学芸員のちょっと?した日記

美術館学芸員の本当に他愛もない日記・・・だったのですが、今は自分の趣味をなんでも書いています

丸谷才一『初旅』を読む

2022-02-18 22:16:25 | 読書感想
私にとっては、20代前半のときに行った岡山・倉敷方面が初旅でした。路面電車、後楽園、岡山城、倉敷美観地区、倉敷民芸館、大原美術館などを楽しんだほか、鰈の煮つけ、鯛の茶漬けの味も忘れられない旅となりました。初めは見知らぬところへ行くことに不安はあったのだけれど、様々なところを歩くうちにだんだんと楽しくなり、気づけば不安が消えていました。今では大切な思い出のひとつとなっています。

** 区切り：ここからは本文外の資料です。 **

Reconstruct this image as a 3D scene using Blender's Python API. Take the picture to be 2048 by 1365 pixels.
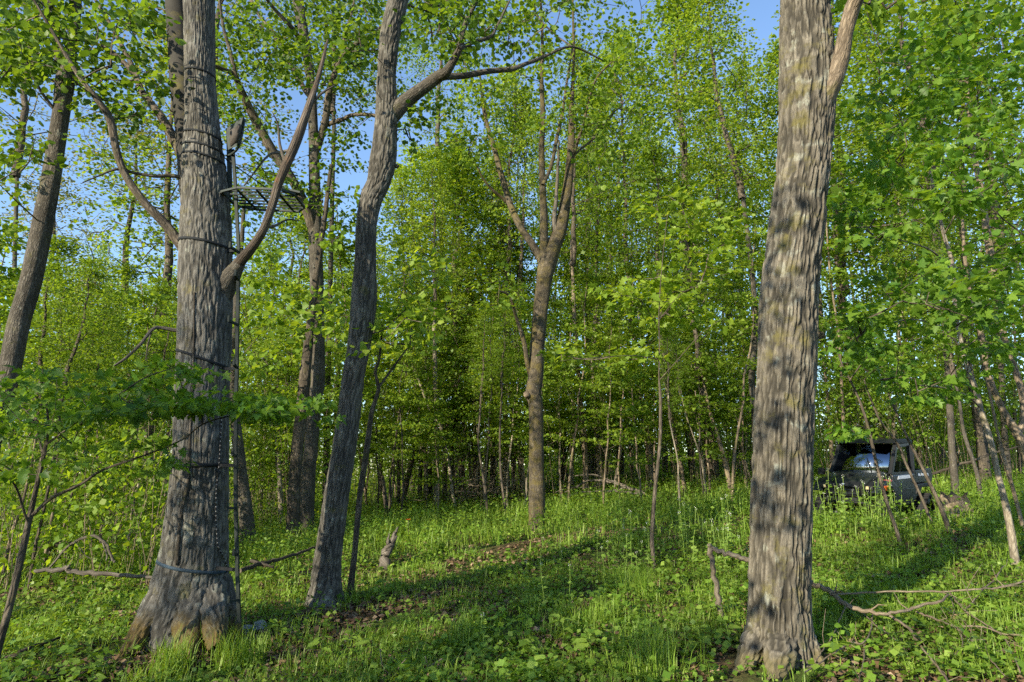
import bpy, bmesh, math, random
import numpy as np
from mathutils import Vector, Matrix, noise

for _o in list(bpy.data.objects):
    bpy.data.objects.remove(_o)
scene = bpy.context.scene
COL = scene.collection
R = math.radians

# ------------------------------------------------------------------ camera
EYE = np.array([0.0, 0.0, 1.6])
PITCH = R(11.05)
LENS = 24.0
cam_d = bpy.data.cameras.new('camera')
cam_d.sensor_width = 36.0
cam_d.lens = LENS
cam_d.clip_end = 2000
cam = bpy.data.objects.new('camera', cam_d)
COL.objects.link(cam)
cam.location = EYE
cam.rotation_euler = (R(90) + PITCH, 0, 0)
scene.camera = cam

# ------------------------------------------------------------------ sky and sun
SUN_AZ = R(222)      # clockwise from +Y: the sun stands low, behind the camera's left shoulder
SUN_EL = R(23)
world = bpy.data.worlds.new('World')
scene.world = world
world.use_nodes = True
wn = world.node_tree
wn.nodes.clear()
sky = wn.nodes.new('ShaderNodeTexSky')
sky.sky_type = 'NISHITA'
sky.sun_disc = False
sky.sun_elevation = SUN_EL
sky.sun_rotation = SUN_AZ
sky.air_density = 1.0
sky.dust_density = 0.25
sky.ozone_density = 3.0
bg = wn.nodes.new('ShaderNodeBackground')
bg.inputs['Strength'].default_value = 0.115
wo = wn.nodes.new('ShaderNodeOutputWorld')
wn.links.new(sky.outputs[0], bg.inputs[0])
wn.links.new(bg.outputs[0], wo.inputs[0])

sun_d = bpy.data.lights.new('sun', 'SUN')
sun_d.energy = 4.0
sun_d.angle = R(0.5)
sun_d.color = (1.0, 0.89, 0.68)
sun = bpy.data.objects.new('sun', sun_d)
COL.objects.link(sun)
_s = Vector((math.sin(SUN_AZ) * math.cos(SUN_EL), math.cos(SUN_AZ) * math.cos(SUN_EL), math.sin(SUN_EL)))
sun.rotation_euler = _s.to_track_quat('Z', 'Y').to_euler()
sun.location = (-20, -20, 30)

vs = scene.view_settings
vs.view_transform = 'Standard'
vs.look = 'None'
vs.gamma = 1.0
vs.use_curve_mapping = False
vs.exposure = 1.42
cy = scene.cycles
cy.max_bounces = 4
cy.diffuse_bounces = 3
cy.glossy_bounces = 2
cy.transmission_bounces = 3
cy.transparent_max_bounces = 6
cy.caustics_reflective = False
cy.caustics_refractive = False
cy.use_adaptive_sampling = True
cy.adaptive_threshold = 0.02
cy.use_denoising = False

# ------------------------------------------------------------------ geometry helpers
FPX = LENS / 36.0 * 2048.0
FWD = np.array([0, math.cos(PITCH), math.sin(PITCH)])
UPV = np.array([0, -math.sin(PITCH), math.cos(PITCH)])


def ray(px, py):
    return FWD + np.array([1.0, 0, 0]) * (px - 1024) / FPX - UPV * (py - 682.5) / FPX


def at(px, py, Y):
    """the point of the place that stands Y metres in front of the viewpoint at that bearing and elevation"""
    d = ray(px, py)
    return EYE + d * (Y / d[1])


def smooth(a, b, x):
    t = np.clip((np.asarray(x, float) - a) / (b - a), 0, 1)
    return t * t * (3 - 2 * t)


def ground(x, y):
    x = np.asarray(x, float)
    y = np.asarray(y, float)
    sl = np.clip(0.022 + 0.0016 * x, 0.0, 0.032)
    yy = np.where(y < 22, y, 22 + 14 * np.tanh((y - 22) / 14.0))
    z = sl * np.clip(yy, -8, None)
    z = z + np.where(x > 0, 0.058 * 14 * np.tanh(x / 14.0), 0.018 * x)
    z = z - 0.10 * np.clip(-x - 16, 0, None) * smooth(24, 48, y)
    z = z + 0.045 * np.sin(0.9 * x + 0.5 * y) * np.sin(0.6 * y - 0.4 * x + 1.0) + 0.02 * np.sin(2.3 * x + 1.1) * np.sin(2.0 * y)
    z = z + smooth(60, 110, np.hypot(x, y)) * 2.0
    z = z - 0.24 * np.exp(-((x - 8.1) ** 2 + (y - 15.2) ** 2) / 7.0)
    return z


def hit(px, py):
    d = ray(px, py)
    t0 = 1.0
    t = 1.0
    while t < 70:
        p = EYE + d * t
        if p[2] < ground(p[0], p[1]):
            break
        t0 = t
        t += 0.1
    a, b = t0, t
    for _ in range(24):
        m = (a + b) / 2
        p = EYE + d * m
        if p[2] < ground(p[0], p[1]):
            b = m
        else:
            a = m
    p = EYE + d * a
    return p


def make_mesh(name, V, groups, mats, bark=None, ridge=None):
    """groups: list of (faces ndarray (n,k), material index)"""
    me = bpy.data.meshes.new(name)
    V = np.asarray(V, np.float32)
    loops, starts, mi = [], [], []
    s = 0
    for f, m in groups:
        f = np.asarray(f, np.int32)
        if len(f) == 0:
            continue
        n, k = f.shape
        loops.append(f.ravel())
        starts.append(s + np.arange(n, dtype=np.int32) * k)
        mi.append(np.full(n, m, np.int32))
        s += n * k
    loops = np.concatenate(loops)
    starts = np.concatenate(starts)
    mi = np.concatenate(mi)
    me.vertices.add(len(V))
    me.vertices.foreach_set('co', V.ravel())
    me.loops.add(len(loops))
    me.loops.foreach_set('vertex_index', loops)
    me.polygons.add(len(starts))
    me.polygons.foreach_set('loop_start', starts)
    for m in mats:
        me.materials.append(m)
    me.polygons.foreach_set('material_index', mi)
    if bark is not None:
        a = me.attributes.new('bark', 'FLOAT_VECTOR', 'POINT')
        a.data.foreach_set('vector', np.asarray(bark, np.float32).ravel())
    if ridge is not None:
        a = me.attributes.new('ridge', 'FLOAT', 'POINT')
        a.data.foreach_set('value', np.asarray(ridge, np.float32).ravel())
    me.update(calc_edges=True)
    return me


def link(name, me, parent=None):
    o = bpy.data.objects.new(name, me)
    COL.objects.link(o)
    if parent is not None:
        o.parent = parent
    return o


def tag(o, label=None, cat=None, group=None, kind=None):
    if label:
        o['label'] = label
    if cat:
        o['category'] = cat
    if group:
        o['group'] = group
    if kind:
        o['kind'] = kind
    return o


def empty(name, loc):
    o = bpy.data.objects.new(name, None)
    o.empty_display_size = 0.2
    COL.objects.link(o)
    o.location = [float(c) for c in loc]
    return o


class MB:
    """collects geometry of one mesh: tubes with bark coordinates, leaves, loose faces"""

    def __init__(self):
        self.V, self.B, self.G, self.n = [], [], [], 0

    def add(self, V, faces, m=0, B=None):
        V = np.asarray(V, float).reshape(-1, 3)
        self.V.append(V)
        self.B.append(V if B is None else np.asarray(B, float).reshape(-1, 3))
        if not isinstance(faces, list):
            faces = [faces]
        for f in faces:
            f = np.asarray(f, np.int64)
            if len(f):
                self.G.append((f + self.n, m))
        self.n += len(V)

    def tube(self, P, r, segs=8, m=0, cap=True, disp=None, seed=0.0):
        V, F, B, grid = tube_grid(P, r, segs, disp, seed)
        n0 = len(V)
        if cap:
            tip = np.asarray(P[-1])[None]
            V = np.vstack([V, tip])
            B = np.vstack([B, B[-1:]])
            k = np.arange(segs)
            base = n0 - segs
            tri = np.stack([base + k, base + (k + 1) % segs, np.full(segs, n0)], 1)
            self.add(V, [F, tri], m, B)
        else:
            self.add(V, F, m, B)
        return grid

    def mesh(self, name, mats):
        V = np.vstack(self.V)
        B = np.vstack(self.B)
        byk = {}
        for f, m in self.G:
            byk.setdefault((f.shape[1], m), []).append(f)
        groups = [(np.vstack(v), k[1]) for k, v in byk.items()]
        return make_mesh(name, V, groups, mats, B)

    def build(self, name, mats, parent=None, origin=None):
        me = self.mesh(name, mats if isinstance(mats, (list, tuple)) else [mats])
        if origin is not None:
            me.transform(Matrix.Translation(-Vector([float(c) for c in origin])))
        o = link(name, me, parent)
        if origin is not None and parent is None:
            o.location = [float(c) for c in origin]
        return o


def tube_grid(P, r, segs, disp=None, seed=0.0):
    P = np.asarray(P, float)
    r = np.asarray(r, float)
    n = len(P)
    T = np.gradient(P, axis=0)
    T /= np.linalg.norm(T, axis=1)[:, None] + 1e-9
    main = P[-1] - P[0]
    ref = np.eye(3)[np.argmin(np.abs(main))]
    A = np.cross(T, ref)
    A /= np.linalg.norm(A, axis=1)[:, None] + 1e-9
    Bv = np.cross(T, A)
    ang = np.linspace(0, 2 * math.pi, segs, endpoint=False)
    s = np.concatenate([[0], np.cumsum(np.linalg.norm(np.diff(P, axis=0), axis=1))])
    rr = np.repeat(r[:, None], segs, 1)
    if disp is not None:
        rr = rr * disp(ang[None, :] + 0 * s[:, None], s[:, None] + 0 * ang[None, :])
    dirs = A[:, None, :] * np.cos(ang)[None, :, None] + Bv[:, None, :] * np.sin(ang)[None, :, None]
    G = P[:, None, :] + dirs * rr[:, :, None]
    rm = float(np.median(r))
    Bc = np.stack([np.broadcast_to(np.cos(ang) * rm, (n, segs)) + seed, np.broadcast_to(np.sin(ang) * rm, (n, segs)) - seed * 0.7,
                   np.broadcast_to(s[:, None] + seed * 1.3, (n, segs))], 2)
    i = np.arange(n - 1)[:, None] * segs
    k = np.arange(segs)[None, :]
    k2 = (k + 1) % segs
    F = np.stack([i + k, i + k2, i + segs + k2, i + segs + k], 2).reshape(-1, 4)
    return G.reshape(-1, 3), F, Bc.reshape(-1, 3), G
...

丸谷才一の「初旅」は、記憶を無くした少年と、その彼を探しに行く少年による旅をテーマにした小説です。2人にとっての初旅は、私のように楽しいものではなく、記憶を無くした少年は飢えと疲れとだるさと不安に打ちひしがれ、もう一方の少年はいい加減な大人たちに振り回されてイライラが募る旅となります。記憶の無い少年の旅を読んでいくと思い出すのは、今から30年ほど前に「世にも奇妙な物語」というドラマがあり、深夜にサラリーマンが自宅に帰宅すると、何故か別な人の家になっていて、自分の帰るところがわからなくなるという話。ずいぶん怖かった覚えがありますが、この小説を読んだ時にそれと似たような感覚がありました。ただ、「初旅」では、そういう怖さを周りの大人たちの滑稽ぶりがカバーしていて、話がそれほど重たくならないところがうれしい。そして最後のオチも。

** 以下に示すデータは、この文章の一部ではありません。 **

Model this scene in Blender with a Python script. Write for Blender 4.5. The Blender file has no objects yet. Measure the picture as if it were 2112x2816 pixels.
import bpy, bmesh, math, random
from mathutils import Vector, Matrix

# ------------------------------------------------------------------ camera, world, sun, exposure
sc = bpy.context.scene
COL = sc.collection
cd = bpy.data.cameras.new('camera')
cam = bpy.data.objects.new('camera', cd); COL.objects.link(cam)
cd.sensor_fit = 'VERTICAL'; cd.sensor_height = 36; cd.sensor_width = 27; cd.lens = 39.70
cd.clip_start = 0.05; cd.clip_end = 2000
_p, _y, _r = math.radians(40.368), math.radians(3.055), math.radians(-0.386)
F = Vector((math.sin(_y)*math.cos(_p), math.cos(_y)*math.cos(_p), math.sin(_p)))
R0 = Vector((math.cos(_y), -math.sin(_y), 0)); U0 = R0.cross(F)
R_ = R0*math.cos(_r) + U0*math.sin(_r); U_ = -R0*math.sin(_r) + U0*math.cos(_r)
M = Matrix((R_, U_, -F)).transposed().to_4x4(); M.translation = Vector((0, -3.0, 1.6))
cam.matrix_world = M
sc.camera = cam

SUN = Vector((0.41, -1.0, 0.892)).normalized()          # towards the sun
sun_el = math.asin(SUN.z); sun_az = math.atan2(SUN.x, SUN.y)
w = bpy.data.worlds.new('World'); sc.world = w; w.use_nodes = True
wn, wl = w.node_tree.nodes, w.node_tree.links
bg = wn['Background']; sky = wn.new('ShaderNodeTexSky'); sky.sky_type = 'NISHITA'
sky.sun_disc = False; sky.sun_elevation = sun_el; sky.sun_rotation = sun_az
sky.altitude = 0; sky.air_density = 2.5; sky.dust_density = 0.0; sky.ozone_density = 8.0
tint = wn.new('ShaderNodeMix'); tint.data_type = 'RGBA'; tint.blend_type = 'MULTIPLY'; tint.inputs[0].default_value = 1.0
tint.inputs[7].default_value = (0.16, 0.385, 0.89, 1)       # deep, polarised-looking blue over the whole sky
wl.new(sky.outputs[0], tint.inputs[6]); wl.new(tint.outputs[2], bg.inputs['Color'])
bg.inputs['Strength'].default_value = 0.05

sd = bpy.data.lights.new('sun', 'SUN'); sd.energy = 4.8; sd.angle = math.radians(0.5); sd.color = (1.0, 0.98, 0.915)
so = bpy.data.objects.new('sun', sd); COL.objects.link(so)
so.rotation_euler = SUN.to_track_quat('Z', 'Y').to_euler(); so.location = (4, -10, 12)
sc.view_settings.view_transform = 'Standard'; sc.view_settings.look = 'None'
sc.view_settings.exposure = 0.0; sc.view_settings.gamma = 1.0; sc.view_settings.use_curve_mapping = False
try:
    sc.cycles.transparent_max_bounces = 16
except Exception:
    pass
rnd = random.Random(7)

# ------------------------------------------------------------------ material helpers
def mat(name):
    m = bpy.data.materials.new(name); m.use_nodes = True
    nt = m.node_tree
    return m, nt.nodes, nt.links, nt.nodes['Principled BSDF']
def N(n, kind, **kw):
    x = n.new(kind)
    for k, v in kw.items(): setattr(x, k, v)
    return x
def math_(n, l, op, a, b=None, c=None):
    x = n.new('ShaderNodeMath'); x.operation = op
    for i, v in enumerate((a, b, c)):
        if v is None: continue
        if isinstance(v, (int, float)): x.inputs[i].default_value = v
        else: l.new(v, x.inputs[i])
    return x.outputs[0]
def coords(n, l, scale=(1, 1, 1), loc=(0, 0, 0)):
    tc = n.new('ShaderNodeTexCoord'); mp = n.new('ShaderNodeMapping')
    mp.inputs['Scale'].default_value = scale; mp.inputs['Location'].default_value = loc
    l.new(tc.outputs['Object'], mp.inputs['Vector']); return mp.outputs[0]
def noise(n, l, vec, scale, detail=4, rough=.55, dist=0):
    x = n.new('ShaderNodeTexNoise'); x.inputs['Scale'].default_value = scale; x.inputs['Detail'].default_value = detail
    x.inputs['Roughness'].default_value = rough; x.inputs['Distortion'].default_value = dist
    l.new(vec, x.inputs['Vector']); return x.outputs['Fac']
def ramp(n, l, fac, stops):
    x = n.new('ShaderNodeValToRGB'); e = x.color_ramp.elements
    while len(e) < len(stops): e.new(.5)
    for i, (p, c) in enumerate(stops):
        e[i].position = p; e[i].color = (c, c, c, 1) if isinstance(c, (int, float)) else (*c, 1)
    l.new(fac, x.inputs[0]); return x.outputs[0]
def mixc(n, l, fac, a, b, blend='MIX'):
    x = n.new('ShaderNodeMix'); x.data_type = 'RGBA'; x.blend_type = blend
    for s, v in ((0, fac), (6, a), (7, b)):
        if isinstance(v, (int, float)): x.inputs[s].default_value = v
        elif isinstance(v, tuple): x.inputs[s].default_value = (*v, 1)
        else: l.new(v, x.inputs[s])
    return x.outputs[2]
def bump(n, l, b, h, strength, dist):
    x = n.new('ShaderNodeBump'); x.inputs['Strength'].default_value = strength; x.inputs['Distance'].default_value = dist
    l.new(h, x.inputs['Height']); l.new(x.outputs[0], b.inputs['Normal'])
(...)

「女たちはたいてい、裾が地面とすれすれの、うしろが長く割れたコートを着てゐて、それは足の動きにつれて蝙蝠の翼のやうにひるがへる。」

70年代の新宿の街を闊歩する人たちの一場面を描写した表現。「蝙蝠の翼のやうに」という部分、その姿が目に見えるようで、とてもいいな、と思いました。対象への視点にうならせられた小説でもありました。